**Material supplied**.
==============================
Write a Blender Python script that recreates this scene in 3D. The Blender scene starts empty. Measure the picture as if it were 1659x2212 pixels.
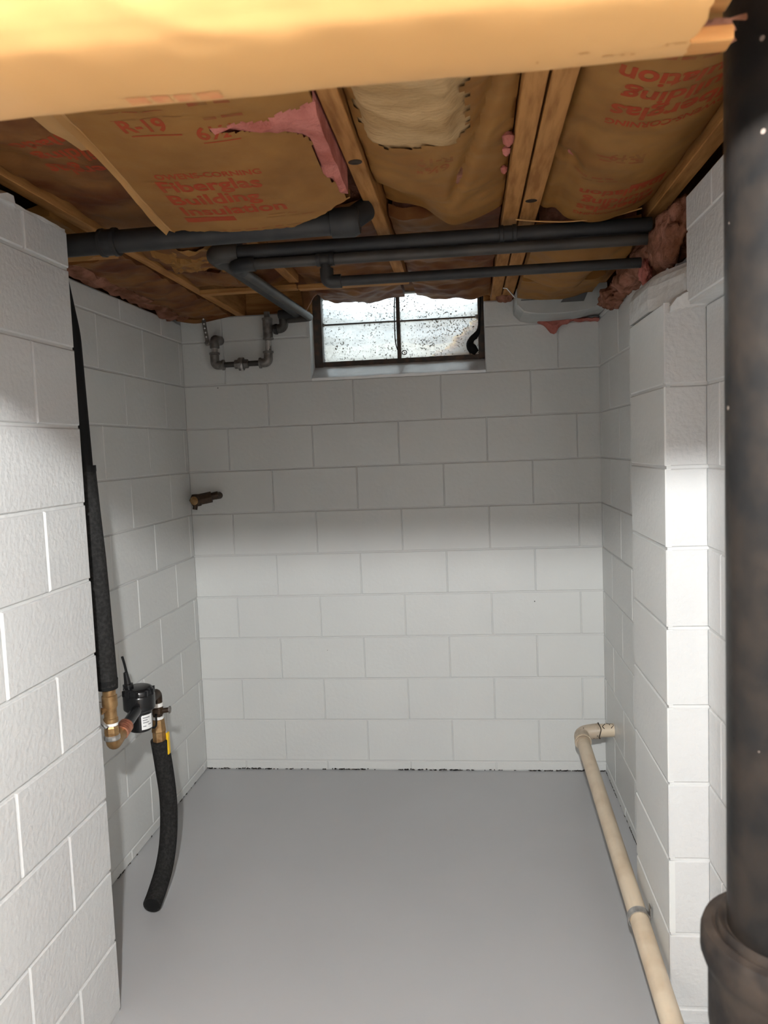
==============================
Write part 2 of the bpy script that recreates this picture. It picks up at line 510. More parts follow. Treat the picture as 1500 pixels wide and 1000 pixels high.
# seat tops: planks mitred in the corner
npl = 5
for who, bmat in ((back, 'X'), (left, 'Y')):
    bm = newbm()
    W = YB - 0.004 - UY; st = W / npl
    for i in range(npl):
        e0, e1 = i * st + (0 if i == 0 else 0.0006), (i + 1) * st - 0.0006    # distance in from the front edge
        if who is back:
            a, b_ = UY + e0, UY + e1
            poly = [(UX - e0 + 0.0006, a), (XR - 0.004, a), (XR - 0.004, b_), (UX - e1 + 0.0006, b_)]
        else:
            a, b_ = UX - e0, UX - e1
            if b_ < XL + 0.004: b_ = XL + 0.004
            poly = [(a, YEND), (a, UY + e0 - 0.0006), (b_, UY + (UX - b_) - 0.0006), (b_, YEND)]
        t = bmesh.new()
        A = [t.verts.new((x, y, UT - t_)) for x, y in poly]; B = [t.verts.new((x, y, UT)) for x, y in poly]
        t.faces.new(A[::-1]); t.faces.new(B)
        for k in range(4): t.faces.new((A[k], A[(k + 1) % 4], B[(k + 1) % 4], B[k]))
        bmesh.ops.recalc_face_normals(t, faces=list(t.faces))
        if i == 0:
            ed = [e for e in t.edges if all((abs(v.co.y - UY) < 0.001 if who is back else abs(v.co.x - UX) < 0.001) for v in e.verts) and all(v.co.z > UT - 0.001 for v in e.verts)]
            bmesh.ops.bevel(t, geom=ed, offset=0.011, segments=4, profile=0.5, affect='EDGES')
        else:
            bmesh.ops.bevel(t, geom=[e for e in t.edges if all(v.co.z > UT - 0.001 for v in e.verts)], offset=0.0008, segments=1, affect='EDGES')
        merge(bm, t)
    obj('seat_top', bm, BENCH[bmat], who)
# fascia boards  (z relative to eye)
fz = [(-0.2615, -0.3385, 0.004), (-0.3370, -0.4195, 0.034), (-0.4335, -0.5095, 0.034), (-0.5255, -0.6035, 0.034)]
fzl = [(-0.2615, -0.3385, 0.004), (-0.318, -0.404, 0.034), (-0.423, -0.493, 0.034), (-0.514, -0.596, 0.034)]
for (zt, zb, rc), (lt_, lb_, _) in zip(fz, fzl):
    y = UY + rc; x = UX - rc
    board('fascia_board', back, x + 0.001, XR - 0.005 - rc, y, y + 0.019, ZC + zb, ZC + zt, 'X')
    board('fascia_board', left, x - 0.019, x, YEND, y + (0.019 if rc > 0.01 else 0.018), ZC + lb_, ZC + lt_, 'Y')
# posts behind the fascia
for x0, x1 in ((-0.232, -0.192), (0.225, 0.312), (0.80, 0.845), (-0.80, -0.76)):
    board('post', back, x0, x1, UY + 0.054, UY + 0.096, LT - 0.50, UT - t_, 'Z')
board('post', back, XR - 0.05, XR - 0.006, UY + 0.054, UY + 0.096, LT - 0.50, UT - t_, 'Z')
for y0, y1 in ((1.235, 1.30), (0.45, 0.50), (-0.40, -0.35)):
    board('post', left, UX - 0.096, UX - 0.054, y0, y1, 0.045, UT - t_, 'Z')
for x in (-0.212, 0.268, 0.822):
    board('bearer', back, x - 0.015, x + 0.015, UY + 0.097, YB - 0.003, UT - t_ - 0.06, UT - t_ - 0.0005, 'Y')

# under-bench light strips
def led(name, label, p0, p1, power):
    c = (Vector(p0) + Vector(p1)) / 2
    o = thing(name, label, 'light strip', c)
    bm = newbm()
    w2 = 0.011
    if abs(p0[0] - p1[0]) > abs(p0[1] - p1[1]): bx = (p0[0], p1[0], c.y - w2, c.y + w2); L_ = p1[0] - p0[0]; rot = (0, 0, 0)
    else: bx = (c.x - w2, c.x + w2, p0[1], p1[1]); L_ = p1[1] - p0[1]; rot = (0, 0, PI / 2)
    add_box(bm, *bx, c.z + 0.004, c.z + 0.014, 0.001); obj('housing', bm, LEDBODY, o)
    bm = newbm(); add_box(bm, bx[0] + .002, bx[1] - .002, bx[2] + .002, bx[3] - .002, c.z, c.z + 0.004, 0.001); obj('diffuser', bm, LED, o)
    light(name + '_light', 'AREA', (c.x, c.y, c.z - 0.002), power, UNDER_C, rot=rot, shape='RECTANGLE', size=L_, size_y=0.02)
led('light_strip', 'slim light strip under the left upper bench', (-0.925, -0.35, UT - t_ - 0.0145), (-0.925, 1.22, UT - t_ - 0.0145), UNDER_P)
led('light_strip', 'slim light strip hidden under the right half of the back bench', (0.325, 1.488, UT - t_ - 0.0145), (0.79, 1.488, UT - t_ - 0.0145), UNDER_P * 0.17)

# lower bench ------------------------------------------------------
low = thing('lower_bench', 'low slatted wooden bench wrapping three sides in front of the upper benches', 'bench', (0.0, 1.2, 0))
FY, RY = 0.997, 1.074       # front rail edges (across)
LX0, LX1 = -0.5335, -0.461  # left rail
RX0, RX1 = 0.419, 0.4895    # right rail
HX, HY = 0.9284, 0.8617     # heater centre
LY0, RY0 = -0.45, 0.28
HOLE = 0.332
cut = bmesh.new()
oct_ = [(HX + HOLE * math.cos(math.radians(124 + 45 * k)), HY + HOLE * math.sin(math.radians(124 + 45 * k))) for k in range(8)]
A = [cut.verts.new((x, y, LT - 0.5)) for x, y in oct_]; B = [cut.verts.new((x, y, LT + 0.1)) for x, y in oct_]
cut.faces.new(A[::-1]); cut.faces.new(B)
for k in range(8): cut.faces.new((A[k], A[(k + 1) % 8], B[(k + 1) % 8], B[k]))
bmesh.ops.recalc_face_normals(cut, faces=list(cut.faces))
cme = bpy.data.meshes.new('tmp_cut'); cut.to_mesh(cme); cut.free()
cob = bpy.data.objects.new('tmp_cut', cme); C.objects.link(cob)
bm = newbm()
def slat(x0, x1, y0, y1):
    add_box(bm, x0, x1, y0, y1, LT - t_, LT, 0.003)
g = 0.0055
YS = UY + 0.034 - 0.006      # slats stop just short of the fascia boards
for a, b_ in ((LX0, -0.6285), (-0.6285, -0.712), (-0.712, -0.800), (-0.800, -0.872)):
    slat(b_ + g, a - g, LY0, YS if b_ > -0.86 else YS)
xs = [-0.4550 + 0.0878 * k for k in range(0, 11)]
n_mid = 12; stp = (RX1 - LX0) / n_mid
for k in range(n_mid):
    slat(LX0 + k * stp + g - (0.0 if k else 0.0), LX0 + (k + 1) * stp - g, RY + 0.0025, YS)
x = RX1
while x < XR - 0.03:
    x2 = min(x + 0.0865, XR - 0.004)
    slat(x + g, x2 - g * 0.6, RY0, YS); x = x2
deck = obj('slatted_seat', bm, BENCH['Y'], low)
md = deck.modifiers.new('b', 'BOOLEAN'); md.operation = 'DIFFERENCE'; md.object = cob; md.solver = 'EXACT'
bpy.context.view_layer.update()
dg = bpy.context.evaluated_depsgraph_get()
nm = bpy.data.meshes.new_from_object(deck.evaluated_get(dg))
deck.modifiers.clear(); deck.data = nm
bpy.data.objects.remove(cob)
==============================
**What to produce**.
Search the records above for "Write". Copy each line where it is found.

**Correct answer**.
Write a Blender Python script that recreates this scene in 3D. The Blender scene starts empty. Measure the picture as if it were 1659x2212 pixels.
Write part 2 of the bpy script that recreates this picture. It picks up at line 510. More parts follow. Treat the picture as 1500 pixels wide and 1000 pixels high.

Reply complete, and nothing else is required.